Хороший подвид скуки побеждает артхаус мордорской классической литературы
 ifc — 27.03.2025
                                                
                        
                        

Минутка лытдыбров.
Пару недель назад коллега Мараховский опубликовал доклад, содержащий ответ на вопрос одного из подписчиков насчёт скуки, в коем докладе, среди прочего, было написано следующее:
<...> Рискну дерзко заявить: выбор, предлагаемый нам скукой - это выбор между потерей комфорта и потерей контроля.
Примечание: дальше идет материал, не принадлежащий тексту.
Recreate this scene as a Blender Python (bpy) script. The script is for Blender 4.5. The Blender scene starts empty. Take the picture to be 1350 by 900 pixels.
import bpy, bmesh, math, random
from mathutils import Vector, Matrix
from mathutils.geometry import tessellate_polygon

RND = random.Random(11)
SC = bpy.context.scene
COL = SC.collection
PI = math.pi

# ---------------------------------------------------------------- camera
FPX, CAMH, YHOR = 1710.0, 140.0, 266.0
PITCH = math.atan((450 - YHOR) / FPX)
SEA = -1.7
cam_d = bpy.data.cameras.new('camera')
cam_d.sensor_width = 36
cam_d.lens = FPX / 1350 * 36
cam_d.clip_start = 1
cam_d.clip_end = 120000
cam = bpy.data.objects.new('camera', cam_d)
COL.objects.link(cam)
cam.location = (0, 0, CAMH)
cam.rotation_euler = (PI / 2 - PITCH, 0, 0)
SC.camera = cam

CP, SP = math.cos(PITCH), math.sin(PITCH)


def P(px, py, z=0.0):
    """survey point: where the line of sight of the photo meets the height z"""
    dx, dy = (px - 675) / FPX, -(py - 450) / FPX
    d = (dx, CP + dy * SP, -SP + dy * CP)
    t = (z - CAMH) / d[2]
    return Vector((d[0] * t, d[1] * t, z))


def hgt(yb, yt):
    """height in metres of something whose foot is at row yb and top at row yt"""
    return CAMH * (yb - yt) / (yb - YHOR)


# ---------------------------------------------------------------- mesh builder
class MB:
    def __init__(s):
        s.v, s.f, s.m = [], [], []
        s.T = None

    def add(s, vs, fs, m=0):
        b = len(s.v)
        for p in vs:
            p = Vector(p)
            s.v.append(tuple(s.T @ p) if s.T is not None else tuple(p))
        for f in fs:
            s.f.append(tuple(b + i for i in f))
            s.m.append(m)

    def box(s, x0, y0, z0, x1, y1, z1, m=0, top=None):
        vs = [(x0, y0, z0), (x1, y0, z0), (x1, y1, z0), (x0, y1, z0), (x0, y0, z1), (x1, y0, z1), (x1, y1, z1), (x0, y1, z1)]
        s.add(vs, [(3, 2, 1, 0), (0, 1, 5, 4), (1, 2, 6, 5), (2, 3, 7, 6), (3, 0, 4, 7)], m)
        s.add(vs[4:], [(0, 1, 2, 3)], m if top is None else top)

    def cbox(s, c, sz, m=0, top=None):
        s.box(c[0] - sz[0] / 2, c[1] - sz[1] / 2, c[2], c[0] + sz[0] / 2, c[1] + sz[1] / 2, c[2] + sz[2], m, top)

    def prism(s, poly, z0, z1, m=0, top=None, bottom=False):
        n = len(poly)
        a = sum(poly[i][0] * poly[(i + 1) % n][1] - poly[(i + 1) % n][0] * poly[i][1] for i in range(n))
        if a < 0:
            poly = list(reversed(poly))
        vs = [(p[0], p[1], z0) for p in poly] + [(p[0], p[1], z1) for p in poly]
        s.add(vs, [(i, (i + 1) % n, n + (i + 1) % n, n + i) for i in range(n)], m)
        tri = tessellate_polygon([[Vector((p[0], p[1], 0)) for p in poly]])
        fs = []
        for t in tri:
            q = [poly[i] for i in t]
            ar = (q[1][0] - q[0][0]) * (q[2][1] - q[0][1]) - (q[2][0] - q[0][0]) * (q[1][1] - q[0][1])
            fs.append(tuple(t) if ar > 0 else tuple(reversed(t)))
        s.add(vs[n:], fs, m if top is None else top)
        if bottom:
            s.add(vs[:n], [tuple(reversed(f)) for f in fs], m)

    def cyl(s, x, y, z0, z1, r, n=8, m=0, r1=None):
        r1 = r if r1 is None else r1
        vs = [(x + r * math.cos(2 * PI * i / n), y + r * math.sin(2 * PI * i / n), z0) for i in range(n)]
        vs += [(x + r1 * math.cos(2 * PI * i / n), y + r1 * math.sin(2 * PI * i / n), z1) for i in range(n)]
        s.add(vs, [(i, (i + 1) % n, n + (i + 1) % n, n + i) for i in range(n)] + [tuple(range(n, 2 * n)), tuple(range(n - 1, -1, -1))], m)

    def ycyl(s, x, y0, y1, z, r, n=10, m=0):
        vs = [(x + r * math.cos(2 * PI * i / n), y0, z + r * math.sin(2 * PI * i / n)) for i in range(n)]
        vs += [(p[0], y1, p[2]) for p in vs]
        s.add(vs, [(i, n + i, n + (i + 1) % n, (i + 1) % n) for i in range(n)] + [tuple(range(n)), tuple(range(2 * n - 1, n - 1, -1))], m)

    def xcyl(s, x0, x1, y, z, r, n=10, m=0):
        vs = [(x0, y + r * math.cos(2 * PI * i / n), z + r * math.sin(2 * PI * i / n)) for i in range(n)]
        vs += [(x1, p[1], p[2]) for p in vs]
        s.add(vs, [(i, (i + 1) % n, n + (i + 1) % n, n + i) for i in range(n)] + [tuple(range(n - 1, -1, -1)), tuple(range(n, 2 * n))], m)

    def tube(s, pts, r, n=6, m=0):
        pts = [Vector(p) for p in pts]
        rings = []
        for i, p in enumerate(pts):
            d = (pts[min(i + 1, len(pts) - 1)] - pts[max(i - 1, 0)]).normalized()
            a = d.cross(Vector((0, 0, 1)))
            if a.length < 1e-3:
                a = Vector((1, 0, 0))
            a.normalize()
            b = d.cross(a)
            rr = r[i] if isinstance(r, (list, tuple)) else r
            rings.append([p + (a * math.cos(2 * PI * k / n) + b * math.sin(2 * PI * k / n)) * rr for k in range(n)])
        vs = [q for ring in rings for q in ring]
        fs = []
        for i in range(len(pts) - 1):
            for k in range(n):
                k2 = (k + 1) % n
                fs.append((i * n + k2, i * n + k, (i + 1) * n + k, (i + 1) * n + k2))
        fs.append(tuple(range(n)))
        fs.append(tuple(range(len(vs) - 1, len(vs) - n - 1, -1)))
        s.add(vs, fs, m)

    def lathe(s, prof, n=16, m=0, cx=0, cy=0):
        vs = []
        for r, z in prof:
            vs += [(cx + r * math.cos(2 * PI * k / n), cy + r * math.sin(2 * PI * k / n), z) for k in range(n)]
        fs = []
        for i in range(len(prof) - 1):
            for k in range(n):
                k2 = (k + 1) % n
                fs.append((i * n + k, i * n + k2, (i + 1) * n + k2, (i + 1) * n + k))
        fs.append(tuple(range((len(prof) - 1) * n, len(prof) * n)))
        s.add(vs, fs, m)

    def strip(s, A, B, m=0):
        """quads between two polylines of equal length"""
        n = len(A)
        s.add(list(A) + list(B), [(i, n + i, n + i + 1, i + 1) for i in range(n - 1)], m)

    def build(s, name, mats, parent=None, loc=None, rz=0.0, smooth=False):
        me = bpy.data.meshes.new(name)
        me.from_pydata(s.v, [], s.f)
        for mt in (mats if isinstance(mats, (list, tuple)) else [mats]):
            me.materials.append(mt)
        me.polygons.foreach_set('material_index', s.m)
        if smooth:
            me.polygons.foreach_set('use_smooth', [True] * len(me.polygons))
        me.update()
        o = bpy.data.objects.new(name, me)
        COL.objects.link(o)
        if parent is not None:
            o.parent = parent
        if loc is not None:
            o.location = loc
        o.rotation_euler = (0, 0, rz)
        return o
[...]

Автор этих взволнованных строк как-то пришёл в посольство своей малой родины в г. Москве, чтобы оформить отказ от её гражданства в связи с получением российского, и (было бы странно ожидать ласкового обращения) на три часа застрял в помещении, куда нельзя было проносить телефон и где не было даже чистой бумаги, на которой можно было рисовать котиков или писать стихи.
Всё, что имелось - это куча рекламных журнальчиков и буклетов про туризм, а также ножницы и клей-карандаш.
Не хочу хвастать, но я, изведя массу полиграфии, соорудил впечатляющий фантасмагорический коллаж. Сюжет пересказать трудно, но сотрудники посольства, обнаружившие его (я его оставил на видном месте), вероятно возблагодарили небо за то, что этот тип больше не их согражданин. Единственное, о чём я жалею, так это о том, что нельзя было сфоткать результат моих креативных усилий.
Я запомнил эту ситуацию потому, что это был довольно уникальный случай, когда весьма непоседливому мозгу, привыкшему себя интенсивно развлекать, была устроена насильственная депривация. Мозг не сдался.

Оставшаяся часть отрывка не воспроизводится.